Yukarıdan verilen bir engelin yardımı ile egomuzun dipsiz çukurunun üzerinde uzanacak olan köprünün yüksekliği, müşterek manevi Partzuf’umuzu inşa edişimiz ve içinde yaşayacak olduğumuz ebedi realitenin ifşası bu şekilde bir çalışma ile oluyor. Böylelikle yol üzerinde birbirimizden kopukluğun daha çok darbelerini alacağız ve karşılıklı garantide, birlik içinde ve integral sistemin mükemmel bir şekilde akort edilmiş bir mekanizması gibi birbirini tamamlayıcılık nosyonu içerisinde sevginin bağını inşa edeceğiz. Her seferinde mükemmelliğe özlem duymamız gerek. Mükemmel olmak için sistemimize eklenmesi gereken yeni detaylar ve aksaklıklar bizlere ifşa olacak. Ve biz, bu detayları bulmaktan ve düzeltmekten dolayı mutluluk duyacağız. Çünkü ıslahlar bizi gerçek mükemmelliğe doğru götürüyor.

İfşa olan kötülükten dolayı mutluluk duymalıyız.
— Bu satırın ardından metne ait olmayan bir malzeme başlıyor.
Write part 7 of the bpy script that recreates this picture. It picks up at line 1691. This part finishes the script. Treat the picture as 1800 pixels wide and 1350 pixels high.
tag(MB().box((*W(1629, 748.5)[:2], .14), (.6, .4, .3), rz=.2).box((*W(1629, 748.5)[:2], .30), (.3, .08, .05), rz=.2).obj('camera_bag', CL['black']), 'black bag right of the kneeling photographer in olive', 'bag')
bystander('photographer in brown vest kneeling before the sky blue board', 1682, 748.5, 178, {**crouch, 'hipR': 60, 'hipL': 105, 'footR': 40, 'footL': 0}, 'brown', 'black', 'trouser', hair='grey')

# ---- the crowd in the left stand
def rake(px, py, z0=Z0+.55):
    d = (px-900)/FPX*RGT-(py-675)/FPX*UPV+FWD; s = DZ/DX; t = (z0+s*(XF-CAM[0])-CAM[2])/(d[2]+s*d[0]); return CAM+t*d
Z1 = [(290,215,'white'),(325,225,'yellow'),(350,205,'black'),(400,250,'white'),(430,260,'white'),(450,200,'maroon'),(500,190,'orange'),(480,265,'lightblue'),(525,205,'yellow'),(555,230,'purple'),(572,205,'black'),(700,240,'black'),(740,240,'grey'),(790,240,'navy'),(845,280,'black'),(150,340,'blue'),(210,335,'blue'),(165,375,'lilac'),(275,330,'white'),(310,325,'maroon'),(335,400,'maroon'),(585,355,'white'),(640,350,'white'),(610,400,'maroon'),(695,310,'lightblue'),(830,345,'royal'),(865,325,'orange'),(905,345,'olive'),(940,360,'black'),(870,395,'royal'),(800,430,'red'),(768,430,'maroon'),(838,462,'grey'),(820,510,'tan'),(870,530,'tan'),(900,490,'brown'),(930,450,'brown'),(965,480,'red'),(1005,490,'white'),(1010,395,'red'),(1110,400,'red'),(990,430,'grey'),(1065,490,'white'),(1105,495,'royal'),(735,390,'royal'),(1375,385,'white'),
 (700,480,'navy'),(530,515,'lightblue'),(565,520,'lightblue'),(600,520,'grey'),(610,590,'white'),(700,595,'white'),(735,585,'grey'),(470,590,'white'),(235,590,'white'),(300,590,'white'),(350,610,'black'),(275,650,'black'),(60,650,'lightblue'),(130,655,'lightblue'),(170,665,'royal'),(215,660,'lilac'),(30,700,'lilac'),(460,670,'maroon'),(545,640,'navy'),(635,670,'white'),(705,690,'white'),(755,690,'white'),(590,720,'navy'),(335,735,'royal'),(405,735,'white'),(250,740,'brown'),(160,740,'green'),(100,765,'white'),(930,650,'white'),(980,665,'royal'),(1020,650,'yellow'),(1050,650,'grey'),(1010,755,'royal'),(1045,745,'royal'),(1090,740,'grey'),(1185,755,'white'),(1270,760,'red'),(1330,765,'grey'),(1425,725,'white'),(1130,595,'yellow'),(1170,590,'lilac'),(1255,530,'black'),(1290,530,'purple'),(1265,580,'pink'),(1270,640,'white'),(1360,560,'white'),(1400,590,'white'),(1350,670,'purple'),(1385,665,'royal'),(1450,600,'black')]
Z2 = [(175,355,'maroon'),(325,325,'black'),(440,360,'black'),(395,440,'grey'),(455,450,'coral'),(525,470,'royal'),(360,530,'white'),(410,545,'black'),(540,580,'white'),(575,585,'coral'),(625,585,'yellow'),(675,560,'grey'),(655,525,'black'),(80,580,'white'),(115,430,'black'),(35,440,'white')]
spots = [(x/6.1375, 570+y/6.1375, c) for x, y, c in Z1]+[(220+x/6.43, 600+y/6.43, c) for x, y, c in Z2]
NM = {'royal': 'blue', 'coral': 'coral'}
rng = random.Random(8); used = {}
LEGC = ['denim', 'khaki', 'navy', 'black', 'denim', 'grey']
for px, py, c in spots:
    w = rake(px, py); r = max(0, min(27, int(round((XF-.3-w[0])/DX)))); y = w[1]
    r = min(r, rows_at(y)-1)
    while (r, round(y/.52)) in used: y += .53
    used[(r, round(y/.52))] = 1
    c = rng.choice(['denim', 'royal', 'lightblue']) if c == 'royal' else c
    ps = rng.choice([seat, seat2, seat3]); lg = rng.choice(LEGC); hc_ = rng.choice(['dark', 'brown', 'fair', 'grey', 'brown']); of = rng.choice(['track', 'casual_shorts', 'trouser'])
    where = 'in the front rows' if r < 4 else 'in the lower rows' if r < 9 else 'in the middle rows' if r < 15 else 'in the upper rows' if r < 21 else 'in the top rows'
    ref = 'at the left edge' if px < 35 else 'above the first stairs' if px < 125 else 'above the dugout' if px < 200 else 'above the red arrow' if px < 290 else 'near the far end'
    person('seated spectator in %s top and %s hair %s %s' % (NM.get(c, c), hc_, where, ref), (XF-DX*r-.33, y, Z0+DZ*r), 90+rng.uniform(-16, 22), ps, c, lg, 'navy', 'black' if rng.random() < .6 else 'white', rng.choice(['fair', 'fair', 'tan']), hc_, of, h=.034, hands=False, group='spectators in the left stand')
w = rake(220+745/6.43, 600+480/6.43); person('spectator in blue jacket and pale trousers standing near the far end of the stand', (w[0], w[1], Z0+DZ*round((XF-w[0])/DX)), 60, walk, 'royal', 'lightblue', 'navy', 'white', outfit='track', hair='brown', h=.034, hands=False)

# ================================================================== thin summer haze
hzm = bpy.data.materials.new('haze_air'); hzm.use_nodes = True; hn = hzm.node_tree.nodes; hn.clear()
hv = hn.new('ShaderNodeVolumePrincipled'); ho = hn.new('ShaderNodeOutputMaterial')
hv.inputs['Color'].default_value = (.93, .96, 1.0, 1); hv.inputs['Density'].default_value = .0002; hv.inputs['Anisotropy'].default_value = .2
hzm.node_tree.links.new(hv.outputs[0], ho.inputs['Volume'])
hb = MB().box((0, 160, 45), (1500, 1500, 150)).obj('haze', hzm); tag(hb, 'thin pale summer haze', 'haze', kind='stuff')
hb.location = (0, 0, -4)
Baal HaSulam Igrot (Mektuplar) 5’te, zaten orada olan ve şimdi ifşa olan kusurlardan dolayı hoşnutum ve neşeliyim, diye yazıyor. Şöyle devam ediyor: Her ne kadar daha ifşa olmayan kusurların tümünden pişmanlık duysam ve üzgün olsam da, zira gizli bir kusur düzeltilemez. Bu nedenle kusurların ifşa olması çok önemlidir. Ve neşeyle kabul edilmelidirler. Kişi bir gruba doğru bir biçimde bağlandığında tüm engelleri, problemleri ve zorlukları sevinçle kabul eder. Çünkü bunları aşarak ve bunların üzerinde düzgün bir bağ inşa ederek, bilgi, bilgelik ve sevgi, kötülüğün üzerinde ifşa olur. Kişi, kötü dipsiz bir çukurun derinliği kadar yükseklikte bir manevi tepeye tırmanır ve Yaratan’ın sonsuz dünyasını algılar.

– 19.02.12 tarihli Günlük Kabala Dersinin dördüncü bölümünden alıntıdır, “Arava kongresi için tavsiye”.